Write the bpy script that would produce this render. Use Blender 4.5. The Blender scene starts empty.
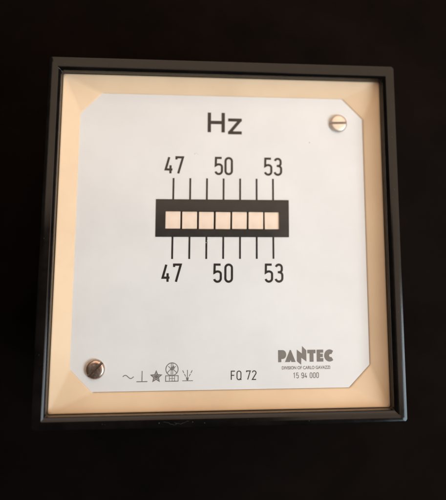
import bpy, bmesh, math, random
from mathutils import Matrix, Vector

random.seed(7)
S = 0.001                      # everything below is written in millimetres
scene = bpy.context.scene
COL = scene.collection
PI = math.pi

# ------------------------------------------------------------------ camera
cam_data = bpy.data.cameras.new("camera")
cam = bpy.data.objects.new("camera", cam_data)
COL.objects.link(cam)
R = Matrix(((0.9946033803, -0.0012416476, 0.1037428270),
            (-0.0170128237, 0.9844413983, 0.1748876703),
            (-0.1023458825, -0.1757088264, 0.9791076185)))
cam.matrix_world = Matrix.Translation(Vector((-13.4257, -9.9064, 187.9271)) * S) @ R.transposed().to_4x4()
cam_data.sensor_fit = 'VERTICAL'
cam_data.sensor_height = 24.0
cam_data.lens = 700.0 / 500.0 * 24.0
cam_data.shift_x = -25.046 / 500.0
cam_data.shift_y = -100.819 / 500.0
cam_data.clip_start = 0.01
cam_data.clip_end = 20.0
cam_data.dof.use_dof = True
cam_data.dof.focus_distance = 0.187
cam_data.dof.aperture_fstop = 5.6
scene.camera = cam

# ------------------------------------------------------------------ world + lamps
world = bpy.data.worlds.new("World")
scene.world = world
world.use_nodes = True
bg = world.node_tree.nodes["Background"]
bg.inputs["Color"].default_value = (1.0, 0.93, 0.87, 1)
bg.inputs["Strength"].default_value = 0.035


def area(name, loc, target, sx, sy, power, color, roll=0.0):
    d = bpy.data.lights.new(name, 'AREA')
    d.shape = 'RECTANGLE'
    d.size = sx
    d.size_y = sy
    d.energy = power
    d.color = color
    o = bpy.data.objects.new(name, d)
    COL.objects.link(o)
    o.location = loc
    q = (Vector(target) - Vector(loc)).to_track_quat('-Z', 'Y')
    o.rotation_euler = (q.to_matrix() @ Matrix.Rotation(roll, 3, 'Z')).to_euler()
    return o


# the broad warm room light over the meter, in two panels: its mirror image veils the upper part and the right of the pane
WARM = (1.0, 0.74, 0.55)
key = area("room_light", (0.205, 0.313, 0.42), (0.205, 0.313, 0.0), 0.72, 0.565, 3.25, WARM, roll=math.radians(-3))
key2 = area("room_side_light", (0.312, -0.048, 0.42), (0.312, -0.048, 0.0), 0.475, 0.155, 0.52, WARM, roll=math.radians(-3))
# a small cool window low on the right, seen in the bevels of the bezel
cool = area("window_light", (0.50, -0.16, 0.27), (0.0, -0.02, 0.0), 0.24, 0.20, 1.5, (0.80, 0.90, 1.0))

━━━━

§ **Exercise**
Find the lines containing "scene" and list every one of them.

§ **Exercise response**
Write the bpy script that would produce this render. Use Blender 4.5. The Blender scene starts empty.
scene = bpy.context.scene
COL = scene.collection
scene.camera = cam
scene.world = world